Asimismo hemos conocido los homicidios de jóvenes afrodescendientes como Anderson Arboleda, Milton Andres Peralza, Johan Estaban Infante, Harold Morales, Martín Elias Manjarres, que son solo la punta del iceberg de la violencia policial racista. El proceso  de invisibilización se ha dado de manera tan profunda, que hoy desconocemos las cifras reales de los homicidios por parte de la fuerza pública de personas afrodescendientes debido, además, a la negación constante de la institucionalidad por tener información estadística desagregada de forma adecuada. Así como también y en su mayoría, ignoramos las dinámicas internas de los territorios donde se encuentra  la población afrodescendiente, que se ve sometida a la persecución, al hostigamiento, a la judicialización injustificada por los patrones de criminalización y perfilamiento.  Son entonces las personas líderes de estos territorios, quienes en medio de sus procesos comunitarios y con lo que tienen a la mano, deben asumir la lucha que nadie ve y que pocos defienden, solo por tratar de sobrevivir al control policial y por rescatar la memoria de aquellos que se han ido injustamente, para salvar a quienes todavía están. 

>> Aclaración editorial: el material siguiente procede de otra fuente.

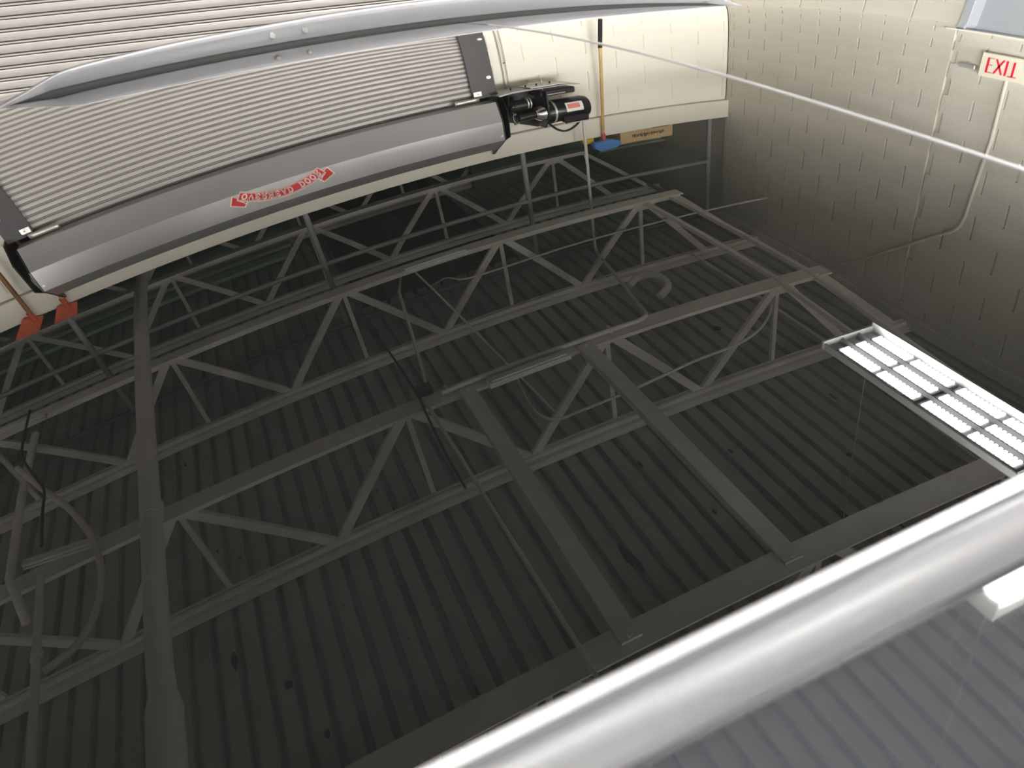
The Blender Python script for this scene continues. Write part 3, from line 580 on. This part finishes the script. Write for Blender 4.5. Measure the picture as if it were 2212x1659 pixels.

Al parecer nada de lo relatado, ni ningún esfuerzo es suficiente para que se  reconozca la necesidad de atender la violencia policial racista. Muestra de ello es que estamos en medio de una aparente reforma integral de la Policía que desconoce completamente la urgencia de integrar un enfoque étnico-racial, pese a las distintas exigencias. Ningún documento ni directiva ha evidenciado un interés real por asumir que la brutalidad policial racista existe, ninguno. Cuando hemos visto expresiones como “raza”, “etnia” o “enfoque diferencial” en lo que ha surgido de este proceso, solo  se hace referencia a la necesidad de procesos culturales, como si el perfilamiento racial y la criminalización, fuera un asunto de no conocer la cultura, en vez de entenderlo como parte de la discriminación estructural a la que se ha sometido la población afrodescendiente. Adicionalmente, en el ejercicio desgastante de estos espacios de reforma, reflexionamos sobre qué tanto se escuchan nuestras voces, que además son muy pocas y que realmente no son representativas frente al universo total de las personas afectadas por este fenómeno.  Es como estar en un foro donde los micrófonos de las personas y organizaciones afrodescendientes estuvieran apagados. 

Hace poco se conmemoró el día contra la brutalidad policial, que se convierte en una oportunidad para realizar una llamado a reconocer que la brutalidad policial no ha sido igual para todas las personas, que es necesario exigir al Estado el reconocimiento por los daños irreparables que la violencia policial ha tenido en poblaciones históricamente discriminadas; que el silencio que se refleja en la indiferencia y a veces en una ignorancia muy conveniente, no puede seguir guiando un proceso de reforma que es una oportunidad para integrar de manera efectiva las exigencias para transformar las dinámicas de la violencia policial racista.  Es momento de romper con la resistencia a reconocer que la brutalidad policial ha sido y es racista.